## [Data section]
-- BEGIN --

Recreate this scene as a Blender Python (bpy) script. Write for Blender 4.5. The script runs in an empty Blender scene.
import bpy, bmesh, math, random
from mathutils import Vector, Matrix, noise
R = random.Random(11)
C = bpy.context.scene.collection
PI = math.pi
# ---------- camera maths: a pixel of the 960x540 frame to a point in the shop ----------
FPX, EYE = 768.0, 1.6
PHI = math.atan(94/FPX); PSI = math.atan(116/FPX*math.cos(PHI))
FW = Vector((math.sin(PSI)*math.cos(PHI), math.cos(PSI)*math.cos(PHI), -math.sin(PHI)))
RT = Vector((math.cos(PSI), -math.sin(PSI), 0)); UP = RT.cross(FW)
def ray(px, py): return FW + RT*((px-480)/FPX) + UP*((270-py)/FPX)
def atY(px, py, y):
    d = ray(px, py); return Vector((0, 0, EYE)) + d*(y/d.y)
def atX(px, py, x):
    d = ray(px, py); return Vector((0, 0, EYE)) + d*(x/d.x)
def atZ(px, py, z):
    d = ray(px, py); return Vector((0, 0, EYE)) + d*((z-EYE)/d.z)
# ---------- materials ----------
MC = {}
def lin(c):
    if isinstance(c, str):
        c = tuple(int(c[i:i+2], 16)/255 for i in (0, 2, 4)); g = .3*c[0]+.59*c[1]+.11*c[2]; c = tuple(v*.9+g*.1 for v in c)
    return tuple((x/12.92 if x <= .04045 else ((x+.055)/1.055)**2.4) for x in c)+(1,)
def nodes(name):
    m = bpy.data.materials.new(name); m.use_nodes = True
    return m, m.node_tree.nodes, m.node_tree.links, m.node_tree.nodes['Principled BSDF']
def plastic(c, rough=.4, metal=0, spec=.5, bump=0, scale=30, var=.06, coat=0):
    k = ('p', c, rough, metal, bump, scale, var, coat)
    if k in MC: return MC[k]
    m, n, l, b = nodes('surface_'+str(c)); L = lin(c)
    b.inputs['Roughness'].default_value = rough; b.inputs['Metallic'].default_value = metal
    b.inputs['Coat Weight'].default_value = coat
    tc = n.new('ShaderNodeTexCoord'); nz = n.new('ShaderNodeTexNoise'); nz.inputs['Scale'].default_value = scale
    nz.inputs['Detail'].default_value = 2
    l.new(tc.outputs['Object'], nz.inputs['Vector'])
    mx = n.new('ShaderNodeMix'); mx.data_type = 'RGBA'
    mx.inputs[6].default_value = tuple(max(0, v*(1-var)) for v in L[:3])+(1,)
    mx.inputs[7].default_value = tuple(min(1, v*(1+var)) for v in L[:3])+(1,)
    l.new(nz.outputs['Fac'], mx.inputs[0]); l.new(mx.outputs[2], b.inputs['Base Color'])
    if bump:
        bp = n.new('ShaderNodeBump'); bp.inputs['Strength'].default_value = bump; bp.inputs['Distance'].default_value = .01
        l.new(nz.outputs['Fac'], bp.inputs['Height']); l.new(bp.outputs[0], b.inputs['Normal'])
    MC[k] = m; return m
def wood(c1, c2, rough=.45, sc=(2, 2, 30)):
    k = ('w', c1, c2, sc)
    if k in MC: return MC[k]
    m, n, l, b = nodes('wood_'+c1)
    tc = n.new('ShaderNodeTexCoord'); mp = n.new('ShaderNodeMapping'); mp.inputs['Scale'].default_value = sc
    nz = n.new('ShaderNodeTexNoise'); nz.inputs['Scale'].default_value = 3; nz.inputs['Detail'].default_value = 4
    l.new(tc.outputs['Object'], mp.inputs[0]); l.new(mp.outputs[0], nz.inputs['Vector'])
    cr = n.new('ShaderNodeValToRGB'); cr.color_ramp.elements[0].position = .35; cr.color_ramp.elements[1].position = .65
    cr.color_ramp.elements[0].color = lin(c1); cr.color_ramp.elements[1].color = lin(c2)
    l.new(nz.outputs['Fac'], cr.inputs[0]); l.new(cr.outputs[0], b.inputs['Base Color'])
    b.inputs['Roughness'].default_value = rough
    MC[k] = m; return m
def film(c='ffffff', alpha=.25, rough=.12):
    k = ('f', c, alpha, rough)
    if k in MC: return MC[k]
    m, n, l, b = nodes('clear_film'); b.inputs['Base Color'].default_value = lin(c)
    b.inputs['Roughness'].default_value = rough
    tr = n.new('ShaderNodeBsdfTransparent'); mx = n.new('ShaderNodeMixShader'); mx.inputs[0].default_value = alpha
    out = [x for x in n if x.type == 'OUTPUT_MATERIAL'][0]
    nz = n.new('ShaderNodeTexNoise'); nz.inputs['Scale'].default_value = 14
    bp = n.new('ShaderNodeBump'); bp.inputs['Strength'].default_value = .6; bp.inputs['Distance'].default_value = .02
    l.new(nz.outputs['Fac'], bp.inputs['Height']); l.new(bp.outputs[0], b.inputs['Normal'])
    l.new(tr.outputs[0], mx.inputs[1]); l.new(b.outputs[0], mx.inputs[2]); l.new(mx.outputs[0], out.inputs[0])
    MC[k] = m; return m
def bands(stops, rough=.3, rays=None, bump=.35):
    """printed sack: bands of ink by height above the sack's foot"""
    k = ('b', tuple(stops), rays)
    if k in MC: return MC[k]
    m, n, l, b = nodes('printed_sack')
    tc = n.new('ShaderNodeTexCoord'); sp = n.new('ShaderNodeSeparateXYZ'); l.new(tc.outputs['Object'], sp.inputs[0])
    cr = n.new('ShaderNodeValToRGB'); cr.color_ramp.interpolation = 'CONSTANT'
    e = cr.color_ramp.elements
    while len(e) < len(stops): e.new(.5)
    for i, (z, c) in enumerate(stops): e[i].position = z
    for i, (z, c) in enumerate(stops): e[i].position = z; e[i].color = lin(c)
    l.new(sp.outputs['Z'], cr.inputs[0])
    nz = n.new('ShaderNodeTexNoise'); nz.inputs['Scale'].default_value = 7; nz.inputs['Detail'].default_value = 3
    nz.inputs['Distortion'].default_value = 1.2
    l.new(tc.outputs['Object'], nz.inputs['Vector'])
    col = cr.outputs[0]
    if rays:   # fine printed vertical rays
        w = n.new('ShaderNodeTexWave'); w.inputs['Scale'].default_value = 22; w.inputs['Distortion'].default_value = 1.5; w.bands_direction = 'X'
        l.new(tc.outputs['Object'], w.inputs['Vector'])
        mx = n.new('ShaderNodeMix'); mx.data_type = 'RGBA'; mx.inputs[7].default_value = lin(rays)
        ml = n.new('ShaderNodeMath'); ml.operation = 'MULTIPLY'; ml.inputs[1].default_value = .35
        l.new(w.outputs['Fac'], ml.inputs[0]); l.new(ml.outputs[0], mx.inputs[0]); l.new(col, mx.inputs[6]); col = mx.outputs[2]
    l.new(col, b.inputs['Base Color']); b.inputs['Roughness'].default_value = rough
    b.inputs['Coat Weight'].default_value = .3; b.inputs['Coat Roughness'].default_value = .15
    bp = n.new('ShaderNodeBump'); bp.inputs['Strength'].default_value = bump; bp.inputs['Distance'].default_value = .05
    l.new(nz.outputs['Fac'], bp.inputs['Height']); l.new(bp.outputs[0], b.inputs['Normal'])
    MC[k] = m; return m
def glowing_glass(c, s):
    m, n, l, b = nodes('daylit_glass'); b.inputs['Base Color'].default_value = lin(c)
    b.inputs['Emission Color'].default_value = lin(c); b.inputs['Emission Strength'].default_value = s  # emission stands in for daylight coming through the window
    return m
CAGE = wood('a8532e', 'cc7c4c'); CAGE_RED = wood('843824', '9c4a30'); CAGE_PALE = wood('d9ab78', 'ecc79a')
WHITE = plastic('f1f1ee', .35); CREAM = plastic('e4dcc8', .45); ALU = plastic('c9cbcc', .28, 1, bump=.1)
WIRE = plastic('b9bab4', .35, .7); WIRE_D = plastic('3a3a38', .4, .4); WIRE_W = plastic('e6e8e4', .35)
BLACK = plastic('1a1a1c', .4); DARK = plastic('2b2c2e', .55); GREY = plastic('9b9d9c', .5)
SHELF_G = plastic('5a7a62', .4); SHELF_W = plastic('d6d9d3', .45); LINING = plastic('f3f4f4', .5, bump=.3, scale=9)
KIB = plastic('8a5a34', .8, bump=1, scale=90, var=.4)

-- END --

Tally every line of the listing that holds the string "stops", then give the number by itself.

## [Response to this task]
5